● Problem statement
Starting at the line that contains "Recreate this scene" and stopping after the line that contains "return m, nt, nt.nodes['Principled BSDF']", copy the lines exactly. Pictures are left out.

● Data provided

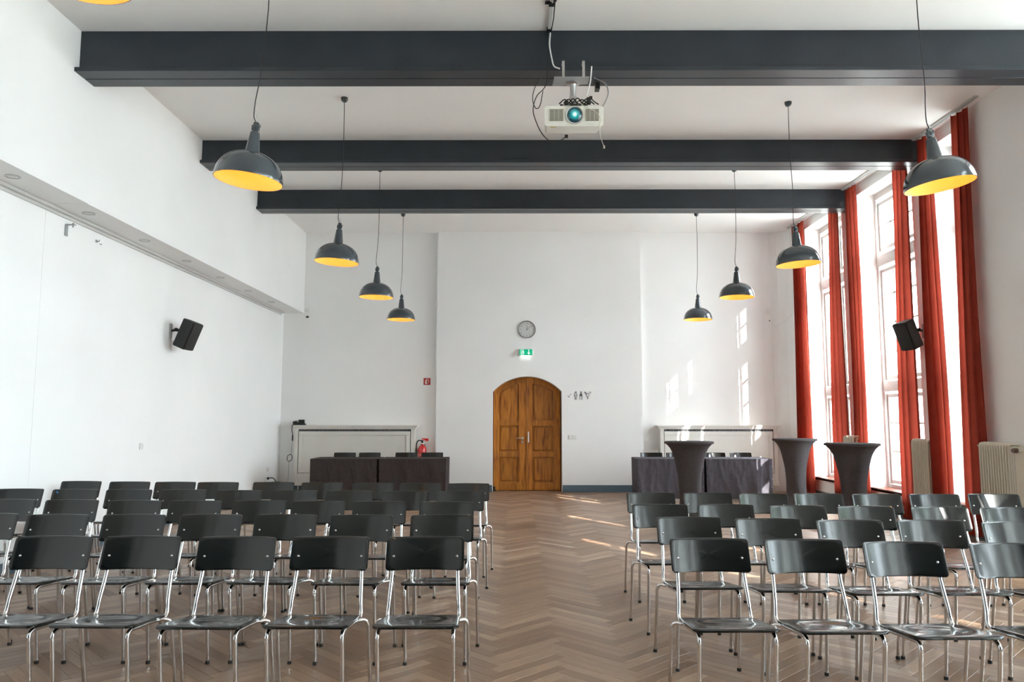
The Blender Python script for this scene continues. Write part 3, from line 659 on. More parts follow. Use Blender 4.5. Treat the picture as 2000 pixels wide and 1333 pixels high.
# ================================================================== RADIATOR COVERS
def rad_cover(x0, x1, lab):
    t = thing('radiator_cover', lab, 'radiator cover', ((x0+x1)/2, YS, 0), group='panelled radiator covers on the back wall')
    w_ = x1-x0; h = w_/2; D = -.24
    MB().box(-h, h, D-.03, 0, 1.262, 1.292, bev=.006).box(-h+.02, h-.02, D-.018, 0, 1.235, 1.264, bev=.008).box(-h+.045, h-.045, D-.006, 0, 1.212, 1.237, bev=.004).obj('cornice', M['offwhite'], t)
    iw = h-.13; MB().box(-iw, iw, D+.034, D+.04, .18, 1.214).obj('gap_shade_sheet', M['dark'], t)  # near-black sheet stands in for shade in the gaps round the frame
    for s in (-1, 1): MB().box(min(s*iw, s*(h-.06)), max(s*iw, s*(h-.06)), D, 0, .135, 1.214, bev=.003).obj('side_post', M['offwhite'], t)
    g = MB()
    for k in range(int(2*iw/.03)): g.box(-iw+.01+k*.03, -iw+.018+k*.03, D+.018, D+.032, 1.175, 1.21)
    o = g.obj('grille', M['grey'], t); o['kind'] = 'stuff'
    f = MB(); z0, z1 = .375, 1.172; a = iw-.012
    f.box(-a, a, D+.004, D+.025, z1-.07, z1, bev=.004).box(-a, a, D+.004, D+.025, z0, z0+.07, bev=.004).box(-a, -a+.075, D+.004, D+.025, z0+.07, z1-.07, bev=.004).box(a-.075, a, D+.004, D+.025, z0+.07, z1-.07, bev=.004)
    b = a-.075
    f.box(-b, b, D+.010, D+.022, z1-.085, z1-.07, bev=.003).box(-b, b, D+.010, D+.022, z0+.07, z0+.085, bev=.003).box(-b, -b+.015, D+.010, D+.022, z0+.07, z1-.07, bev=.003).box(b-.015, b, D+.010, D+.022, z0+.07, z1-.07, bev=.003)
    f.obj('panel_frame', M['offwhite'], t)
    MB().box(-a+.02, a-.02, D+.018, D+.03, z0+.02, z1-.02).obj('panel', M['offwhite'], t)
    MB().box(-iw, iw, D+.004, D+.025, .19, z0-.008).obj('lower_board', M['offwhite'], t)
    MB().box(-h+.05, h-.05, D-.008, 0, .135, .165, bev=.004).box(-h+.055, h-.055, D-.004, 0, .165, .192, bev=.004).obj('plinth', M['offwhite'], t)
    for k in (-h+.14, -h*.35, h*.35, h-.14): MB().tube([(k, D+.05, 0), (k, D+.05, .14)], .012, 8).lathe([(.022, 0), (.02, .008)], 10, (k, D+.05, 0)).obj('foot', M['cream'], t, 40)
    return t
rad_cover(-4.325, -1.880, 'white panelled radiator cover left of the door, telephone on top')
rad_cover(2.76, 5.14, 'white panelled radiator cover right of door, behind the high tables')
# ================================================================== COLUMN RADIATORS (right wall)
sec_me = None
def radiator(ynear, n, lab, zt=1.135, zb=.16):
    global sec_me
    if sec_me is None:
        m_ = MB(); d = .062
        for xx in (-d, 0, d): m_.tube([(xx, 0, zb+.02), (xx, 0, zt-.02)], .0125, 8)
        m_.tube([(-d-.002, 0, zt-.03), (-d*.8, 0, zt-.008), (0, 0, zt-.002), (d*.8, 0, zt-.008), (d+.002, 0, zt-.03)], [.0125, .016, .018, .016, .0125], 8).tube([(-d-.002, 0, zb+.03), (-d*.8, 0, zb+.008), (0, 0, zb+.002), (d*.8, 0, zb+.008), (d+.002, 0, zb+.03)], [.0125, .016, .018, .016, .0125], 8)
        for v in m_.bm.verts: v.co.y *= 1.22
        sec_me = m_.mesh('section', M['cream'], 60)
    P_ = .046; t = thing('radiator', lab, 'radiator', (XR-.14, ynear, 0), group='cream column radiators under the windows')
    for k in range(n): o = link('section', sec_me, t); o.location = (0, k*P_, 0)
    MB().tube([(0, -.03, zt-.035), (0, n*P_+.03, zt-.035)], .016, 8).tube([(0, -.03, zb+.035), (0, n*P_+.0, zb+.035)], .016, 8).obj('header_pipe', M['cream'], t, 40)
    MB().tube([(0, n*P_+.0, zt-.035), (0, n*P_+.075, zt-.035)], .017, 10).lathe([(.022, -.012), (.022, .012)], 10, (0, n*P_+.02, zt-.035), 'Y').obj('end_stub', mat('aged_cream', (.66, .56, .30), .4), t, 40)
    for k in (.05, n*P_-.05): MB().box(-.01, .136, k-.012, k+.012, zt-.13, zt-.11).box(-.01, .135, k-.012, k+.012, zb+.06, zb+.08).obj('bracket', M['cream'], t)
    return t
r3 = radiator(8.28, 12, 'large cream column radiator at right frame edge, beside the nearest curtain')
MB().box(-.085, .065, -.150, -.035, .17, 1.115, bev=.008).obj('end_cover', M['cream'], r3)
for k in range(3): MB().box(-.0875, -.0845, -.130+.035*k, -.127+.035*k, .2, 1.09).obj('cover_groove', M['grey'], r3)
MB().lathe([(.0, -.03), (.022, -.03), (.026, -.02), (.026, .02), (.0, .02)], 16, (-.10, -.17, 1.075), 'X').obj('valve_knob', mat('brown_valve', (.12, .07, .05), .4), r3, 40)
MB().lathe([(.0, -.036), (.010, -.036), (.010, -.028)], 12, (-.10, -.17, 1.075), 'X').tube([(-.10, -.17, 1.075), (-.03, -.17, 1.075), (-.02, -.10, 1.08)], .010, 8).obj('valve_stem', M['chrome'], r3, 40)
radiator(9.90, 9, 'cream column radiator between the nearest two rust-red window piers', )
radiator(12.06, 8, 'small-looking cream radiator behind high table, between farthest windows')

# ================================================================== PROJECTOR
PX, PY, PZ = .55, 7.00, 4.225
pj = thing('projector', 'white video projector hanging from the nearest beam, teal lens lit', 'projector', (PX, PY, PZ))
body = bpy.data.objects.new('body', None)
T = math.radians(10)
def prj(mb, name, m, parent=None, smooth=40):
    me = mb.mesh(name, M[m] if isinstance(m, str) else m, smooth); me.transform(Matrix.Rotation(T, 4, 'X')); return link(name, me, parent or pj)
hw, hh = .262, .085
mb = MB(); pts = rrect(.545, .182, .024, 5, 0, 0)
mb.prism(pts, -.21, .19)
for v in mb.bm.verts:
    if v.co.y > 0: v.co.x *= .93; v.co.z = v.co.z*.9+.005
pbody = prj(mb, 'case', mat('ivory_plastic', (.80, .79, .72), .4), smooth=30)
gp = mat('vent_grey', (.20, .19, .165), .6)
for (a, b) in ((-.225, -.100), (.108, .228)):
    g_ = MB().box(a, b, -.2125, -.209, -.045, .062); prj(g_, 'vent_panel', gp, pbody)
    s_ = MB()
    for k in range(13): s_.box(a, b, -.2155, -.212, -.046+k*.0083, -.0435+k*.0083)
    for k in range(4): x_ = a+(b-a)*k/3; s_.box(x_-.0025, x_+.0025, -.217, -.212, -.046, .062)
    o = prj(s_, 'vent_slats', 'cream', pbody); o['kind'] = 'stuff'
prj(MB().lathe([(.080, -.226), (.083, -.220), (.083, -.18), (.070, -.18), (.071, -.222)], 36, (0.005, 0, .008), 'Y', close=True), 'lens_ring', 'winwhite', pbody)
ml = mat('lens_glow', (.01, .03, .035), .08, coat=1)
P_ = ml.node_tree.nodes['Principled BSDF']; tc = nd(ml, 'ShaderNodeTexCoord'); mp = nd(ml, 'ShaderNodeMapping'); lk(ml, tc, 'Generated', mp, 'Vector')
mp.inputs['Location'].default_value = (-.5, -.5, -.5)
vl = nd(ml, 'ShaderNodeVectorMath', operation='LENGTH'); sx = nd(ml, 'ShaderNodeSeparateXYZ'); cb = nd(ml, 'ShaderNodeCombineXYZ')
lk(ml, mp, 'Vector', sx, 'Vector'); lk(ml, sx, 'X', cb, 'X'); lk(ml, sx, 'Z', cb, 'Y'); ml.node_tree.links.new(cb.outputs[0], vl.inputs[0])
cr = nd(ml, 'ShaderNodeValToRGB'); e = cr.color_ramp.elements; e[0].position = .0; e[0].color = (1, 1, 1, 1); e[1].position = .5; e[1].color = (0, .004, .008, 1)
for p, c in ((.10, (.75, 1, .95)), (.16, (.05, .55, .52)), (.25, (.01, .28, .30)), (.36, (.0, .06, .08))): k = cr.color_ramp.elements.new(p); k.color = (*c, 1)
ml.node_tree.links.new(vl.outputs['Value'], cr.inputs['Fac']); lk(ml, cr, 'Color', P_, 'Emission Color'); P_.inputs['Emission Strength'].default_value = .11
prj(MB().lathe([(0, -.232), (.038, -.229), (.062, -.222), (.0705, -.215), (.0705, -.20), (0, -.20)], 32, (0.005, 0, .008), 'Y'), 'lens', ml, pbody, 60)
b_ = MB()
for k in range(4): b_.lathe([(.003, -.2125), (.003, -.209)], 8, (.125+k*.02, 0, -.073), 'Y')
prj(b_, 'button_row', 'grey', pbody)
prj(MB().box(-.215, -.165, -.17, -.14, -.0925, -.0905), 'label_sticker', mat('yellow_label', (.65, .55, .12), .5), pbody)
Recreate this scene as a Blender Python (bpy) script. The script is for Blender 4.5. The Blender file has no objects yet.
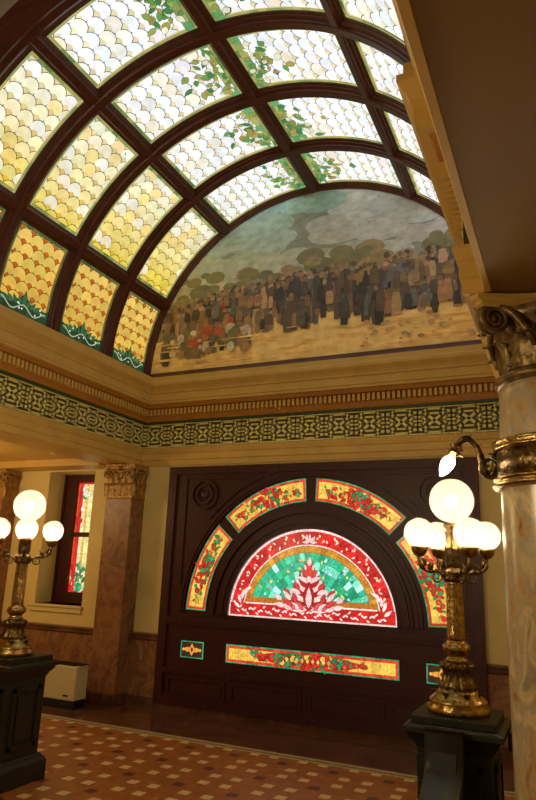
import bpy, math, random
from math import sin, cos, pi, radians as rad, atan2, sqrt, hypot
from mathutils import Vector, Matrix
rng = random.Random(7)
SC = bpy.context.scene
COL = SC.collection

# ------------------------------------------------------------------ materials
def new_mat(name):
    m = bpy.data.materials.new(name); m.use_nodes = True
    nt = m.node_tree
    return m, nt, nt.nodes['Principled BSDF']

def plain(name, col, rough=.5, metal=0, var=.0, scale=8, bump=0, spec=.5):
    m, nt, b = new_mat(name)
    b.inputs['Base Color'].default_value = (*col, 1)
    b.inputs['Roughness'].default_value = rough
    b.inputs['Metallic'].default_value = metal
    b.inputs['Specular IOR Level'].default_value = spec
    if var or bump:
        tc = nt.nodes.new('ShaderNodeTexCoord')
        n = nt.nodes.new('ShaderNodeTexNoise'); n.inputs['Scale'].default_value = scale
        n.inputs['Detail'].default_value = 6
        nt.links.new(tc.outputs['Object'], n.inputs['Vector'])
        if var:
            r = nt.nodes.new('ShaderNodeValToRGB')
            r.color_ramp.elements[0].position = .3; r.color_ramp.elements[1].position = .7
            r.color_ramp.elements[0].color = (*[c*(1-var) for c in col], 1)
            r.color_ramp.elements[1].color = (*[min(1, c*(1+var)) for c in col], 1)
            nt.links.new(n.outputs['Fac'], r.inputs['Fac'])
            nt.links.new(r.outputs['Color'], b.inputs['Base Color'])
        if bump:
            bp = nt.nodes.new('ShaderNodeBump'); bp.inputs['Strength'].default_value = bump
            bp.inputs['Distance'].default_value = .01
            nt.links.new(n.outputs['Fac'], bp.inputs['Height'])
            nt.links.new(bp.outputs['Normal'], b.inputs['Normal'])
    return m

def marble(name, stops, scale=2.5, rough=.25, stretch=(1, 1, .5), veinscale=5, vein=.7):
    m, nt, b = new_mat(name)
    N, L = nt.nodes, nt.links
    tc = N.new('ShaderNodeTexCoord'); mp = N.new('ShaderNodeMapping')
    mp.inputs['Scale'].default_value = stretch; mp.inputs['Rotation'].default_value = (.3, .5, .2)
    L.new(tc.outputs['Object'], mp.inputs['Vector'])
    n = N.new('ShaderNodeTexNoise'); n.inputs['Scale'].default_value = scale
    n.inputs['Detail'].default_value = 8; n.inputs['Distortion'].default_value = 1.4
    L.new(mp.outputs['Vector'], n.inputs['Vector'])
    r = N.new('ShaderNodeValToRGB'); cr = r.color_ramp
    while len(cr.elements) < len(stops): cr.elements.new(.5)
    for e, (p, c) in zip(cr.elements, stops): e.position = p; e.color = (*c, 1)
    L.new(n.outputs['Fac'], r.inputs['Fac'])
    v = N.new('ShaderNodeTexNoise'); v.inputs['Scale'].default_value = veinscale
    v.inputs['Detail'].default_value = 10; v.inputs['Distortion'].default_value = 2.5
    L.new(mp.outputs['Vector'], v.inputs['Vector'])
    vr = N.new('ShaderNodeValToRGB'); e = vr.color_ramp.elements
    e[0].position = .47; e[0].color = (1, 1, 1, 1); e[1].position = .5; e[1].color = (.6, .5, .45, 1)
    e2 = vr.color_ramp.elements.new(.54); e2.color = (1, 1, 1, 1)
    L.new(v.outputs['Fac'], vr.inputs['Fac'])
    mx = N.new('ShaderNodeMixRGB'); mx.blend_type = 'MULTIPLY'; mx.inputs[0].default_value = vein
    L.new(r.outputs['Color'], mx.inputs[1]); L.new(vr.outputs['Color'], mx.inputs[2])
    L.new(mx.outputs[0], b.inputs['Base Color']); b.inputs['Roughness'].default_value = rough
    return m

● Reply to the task
Recreate this scene as a Blender Python (bpy) script. The script is for Blender 4.5. The Blender file has no objects yet.
import bpy, math, random
from math import sin, cos, pi, radians as rad, atan2, sqrt, hypot
from mathutils import Vector, Matrix
rng = random.Random(7)
SC = bpy.context.scene
COL = SC.collection

# ------------------------------------------------------------------ materials
def new_mat(name):
    m = bpy.data.materials.new(name); m.use_nodes = True
    nt = m.node_tree
    return m, nt, nt.nodes['Principled BSDF']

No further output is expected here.